India Justice, the victim – Gujarat state fails to protect women from violence
In February 2002, violence erupted in the state of Gujarat in western India. Some 2000 people, mostly Muslims, were killed and many others were injured and forcibly evicted from their homes and businesses over the course of the following weeks. Violence against women and girls was a key feature of the violence. Scores of Muslim women and girls were sexually violated – raped, gang-raped or mutilated. Many saw their family members killed and their homes and businesses destroyed. After these traumatizing events many women victims were left to care for their family’s survival, often in makeshift relief camps with inadequate support, conditions and reparations. Few perpetrators were convicted and victims’ attempts to obtain legal redress have been largely frustrated.
The Indian state of Gujarat has a history of communal violence whereby violence was perpetrated by both Hindus and Muslims.(1) While the violence in 2002 followed a fire in a train which killed 59 Hindus, it cannot be likened to earlier patterns of communal violence. The violence that ensued in the period from late February to May 2002 almost exclusively involved Muslims suffering from targeted violence perpetrated by organized right wing Hindu mobs.(2) The violence was grounded in the widespread ideology of Hindutva which sees India as a nation of Hindus. (For details of this ideology see section 4 and 6.)
By looking primarily at the cases of two women victims – Bilqis Yakoob Rasool and Zahira Sheikh, this report demonstrates a range of failures of the state to fulfil the standard of due diligence under national and international obligation to prevent grave human rights abuses perpetrated against women, protect victims and bring the perpetrators of these crimes to justice. Failures are identified at all levels: the police, trial court, high court, the state government and central government.

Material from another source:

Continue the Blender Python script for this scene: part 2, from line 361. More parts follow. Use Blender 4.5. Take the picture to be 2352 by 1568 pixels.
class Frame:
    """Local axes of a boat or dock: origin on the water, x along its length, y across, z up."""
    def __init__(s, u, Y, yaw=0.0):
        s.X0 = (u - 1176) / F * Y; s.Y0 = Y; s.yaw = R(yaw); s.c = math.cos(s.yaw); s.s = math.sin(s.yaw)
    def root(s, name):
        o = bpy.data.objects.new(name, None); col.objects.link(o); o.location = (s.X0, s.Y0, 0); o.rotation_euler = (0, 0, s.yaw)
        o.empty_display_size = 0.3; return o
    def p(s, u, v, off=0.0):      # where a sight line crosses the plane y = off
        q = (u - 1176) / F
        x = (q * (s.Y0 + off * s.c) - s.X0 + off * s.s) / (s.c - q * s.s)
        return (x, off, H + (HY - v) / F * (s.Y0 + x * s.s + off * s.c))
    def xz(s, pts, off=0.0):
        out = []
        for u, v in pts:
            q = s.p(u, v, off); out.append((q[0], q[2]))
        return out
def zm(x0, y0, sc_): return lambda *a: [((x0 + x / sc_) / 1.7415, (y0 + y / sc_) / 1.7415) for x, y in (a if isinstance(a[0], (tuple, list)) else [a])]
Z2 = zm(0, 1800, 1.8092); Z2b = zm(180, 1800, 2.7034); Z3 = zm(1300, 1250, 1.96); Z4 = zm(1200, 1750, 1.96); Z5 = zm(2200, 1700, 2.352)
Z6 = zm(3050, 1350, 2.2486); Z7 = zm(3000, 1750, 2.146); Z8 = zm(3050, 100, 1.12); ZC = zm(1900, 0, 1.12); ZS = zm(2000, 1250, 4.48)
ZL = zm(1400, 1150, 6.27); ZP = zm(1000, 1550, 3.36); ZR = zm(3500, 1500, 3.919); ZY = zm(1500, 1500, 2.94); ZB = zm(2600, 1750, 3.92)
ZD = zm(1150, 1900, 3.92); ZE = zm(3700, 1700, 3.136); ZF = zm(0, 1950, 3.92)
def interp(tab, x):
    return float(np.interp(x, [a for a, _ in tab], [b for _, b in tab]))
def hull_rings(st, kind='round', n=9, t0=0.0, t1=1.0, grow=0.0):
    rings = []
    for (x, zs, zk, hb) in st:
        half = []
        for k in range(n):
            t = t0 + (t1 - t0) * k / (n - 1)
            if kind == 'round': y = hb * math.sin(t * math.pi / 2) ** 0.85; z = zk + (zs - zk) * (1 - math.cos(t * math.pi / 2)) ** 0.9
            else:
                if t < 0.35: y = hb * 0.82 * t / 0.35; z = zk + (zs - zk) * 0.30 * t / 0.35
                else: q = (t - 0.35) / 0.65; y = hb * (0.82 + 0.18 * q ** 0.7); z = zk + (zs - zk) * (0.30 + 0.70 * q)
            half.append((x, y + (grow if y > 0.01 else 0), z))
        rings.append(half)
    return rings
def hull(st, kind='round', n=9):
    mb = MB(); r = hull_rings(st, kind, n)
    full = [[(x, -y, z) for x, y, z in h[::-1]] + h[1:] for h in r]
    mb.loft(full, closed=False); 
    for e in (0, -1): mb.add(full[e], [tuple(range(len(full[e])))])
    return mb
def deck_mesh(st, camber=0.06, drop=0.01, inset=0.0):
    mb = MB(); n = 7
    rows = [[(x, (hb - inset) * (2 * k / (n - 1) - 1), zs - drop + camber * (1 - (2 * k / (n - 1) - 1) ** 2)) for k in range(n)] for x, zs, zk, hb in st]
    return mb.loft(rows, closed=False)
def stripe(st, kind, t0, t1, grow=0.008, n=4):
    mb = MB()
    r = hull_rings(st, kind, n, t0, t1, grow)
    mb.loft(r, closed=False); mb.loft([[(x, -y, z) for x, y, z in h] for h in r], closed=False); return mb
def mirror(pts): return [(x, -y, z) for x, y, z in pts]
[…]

In the first case, Zahira Sheikh, a 19-year-old woman witnessed the burning down of her family’s business, the Best Bakery in Vadodara, by a violent Hindu mob. During the night of 1 March 2002, 14 people, including several women and children, were killed in the incident. Zahira made a complaint to the police. The trial of the Best Bakery case began in February 2003. On 27 June 2003, the trial court acquitted all 21 accused after 37 of the 73 witnesses, including Zahira, had withdrawn their statements in court. Zahira and her mother Sherunissa days later publicly declared that they had “”trembled with fear— in court as they had been threatened with harsh consequences by associates of the accused if they did not withdraw their eye-witness accounts. The NHRC petitioned the Supreme Court stating that the circumstances of the acquittal violated the victims’ right to a fair trial and sought re-investigation and retrial of the case outside Gujarat. The Gujarat High Court, hearing the appeal of the Gujarat government against the trial court judgment, in December 2003 confirmed the trial court’s acquittal. Zahira, in January 2004, filed an appeal against the Gujarat High Court judgment in the Supreme Court. On 12 April 2004, the apex court overruled the High Court judgment and ordered the retrial of the Best Bakery case in Maharashtra. It severely criticized the Gujarat government and the state judiciary for their failings. The retrial began in Mumbai in October 2004. On the day before Zahira Sheikh was to appear in court on 4 November 2004, she publicly withdrew her previous statements, claiming that members of the organisation which had protected her and her family and assisted her in filing her petition in the Supreme Court, had coerced her into accusing people unconnected with the killing of her relatives. The circumstances of this reversal are not at present clear. (For details see the section on witness protection and the appendix.)